Saturday, May 30, 2020

#2 - F♯ A♯ ∞


#2
Artist: Godspeed You! Black Emperor
Album: F♯ A♯ ∞
Year of Release: 1997
Label: Kranky

Do you think the end of the world is coming?
No.  So says the preacher man, but I don't go by what he says.

GYBE's debut album is apocalyptic.  So obvious is this statement that it circles back around to being an essential utterance.  The beginning of each proper track on the CD version begins with a depiction of or reference to the end of days.  The electronic hums and the screeching violins and the literal trains emulate the sounds of a proper journey to hell.  The individual movements evoke the fury of a dying society ("The Sad Mafioso" was literally used as the opening to 28 Days Later).   Its identity is remarkably clear and says something original about a well-worn topic while never becoming something cliche or dull.

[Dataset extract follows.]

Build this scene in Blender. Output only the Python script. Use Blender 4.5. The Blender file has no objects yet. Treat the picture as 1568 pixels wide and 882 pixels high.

The car's on fire and there's no driver at the wheel
And the sewers are all muddied with a thousand lonely suicides
And a dark wind blows
The government is corrupt
And we're on so many drugs
With the radio on and the curtains drawn
We're trapped in the belly of this horrible machine
And the machine is bleeding to death
The sun has fallen down
And the billboards are all leering
And the flags are all dead at the top of their poles

I started this countdown as a distraction of sorts from our current apocalypse.  And now another apocalypse has taken its place.  And the end boss of all this still awaits in global warming.  So it's an appropriate time to sink into this album, even as it's more than twenty years old.  Because it's such a singular and bold work (even within GYBE's already peculiar oeuvre), it retains a sense of timelessness unlike anything else on this list.  The spirited waltz in "The Dead Flag Blues (Outro)" would sound as appropriate in an old west saloon as it would in whatever future you care to imagine.


And yet for all the talk of end times this album (and this band) does not despair.  What routinely strikes me upon re-listening are the moments of hope and grace present throughout.  It's not just in the music either.  It's in Efrim Menuck's drawing from the liner notes above.  It's in every live show the band kicks off with "Hope Drone."  And it's in the fact that this record exists at all.  GYBE very clearly does not go by what the preacher man says.

For Montreal art kids in the 1990s, there was no other way. Godspeed’s dark and foreboding sound suggests civilization heading toward collapse, and conjuring such a world wasn’t an act of imagination. They could see it around them. In April 1996, right around the time things were heating up at Hotel2Tango, an article appeared in the International Herald Tribune called “Montreal’s Deep Malaise,” in which reporter Anne Swardsoa described a city on the brink. On the ballot the previous year was a referendum on Quebec’s independence, and it was defeated by less than a single percentage point. Conflict and uncertainty were rife, and many English-speaking Montreal residents fled the city during the campaign. “The city that once was Canada’s financial and cultural center is in serious trouble,” Swardsoa wrote. “Its tax base is eroding, poverty is increasing, roads are deteriorating and, most important, citizens are leaving.”

It seems odd then that one of the seminal works on finding hope in despair comes from the middle of the nineties, one of the few times in recent memory where society seemed functional, at least on the surface.  But this is an extremely American perspective and GYBE is an incredibly Canadian band.  The quote above (from this fantastic review) shines some light on the context surrounding the record's creation.  Even without these specifics, such a worldview speaks to how armageddon is always present.  If not for you, then for someone else.  If not visible, then in the shadows.  And if not imminent, always at least possible.  Given this, how can you not feel a sense of doom all the time?  But how else can you move forward without some semblance of hope for the future?  This album is the contradictory nature of these feelings set to music.


The band accomplishes this in two ways.  One is the sense of urgency that underlies everything.  Songs build toward crescendos, multiple drummers pound away for added effect, industrial sounds dot the landscape, and "Black Helicopter" directly evokes a plague of locusts.  Even though the end product is clearly the result of a deliberate entity, every moment still sounds like it was recorded in one frantic take.  Not coincidentally, the individual movements appear in a different order on the CD than the original vinyl release, as if to say "get it all out while you can, who cares about the order."

The other is a delicate touch that subsequent GYBE releases would never quite match.  The band's entire career is based on an understanding of how to use soft/loud dynamics, but it's never as lived-in as it is here.  The precision of the faded guitars in "Slow Moving Trains," the hush of the band singing the melody in the middle of "The Sad Mafioso," the push and pull of "Dead Metheny."  All of these moments and more feel like they could fall apart immediately but they never do.  It always pushes forward until the final moments where a period of silence precedes the final "hidden" track.  Normally just a gimmick, this silence instead feels deserved and even necessary.  We've all been through a lot and a moment just to sit and reflect on something beautiful is as good of a gift as any.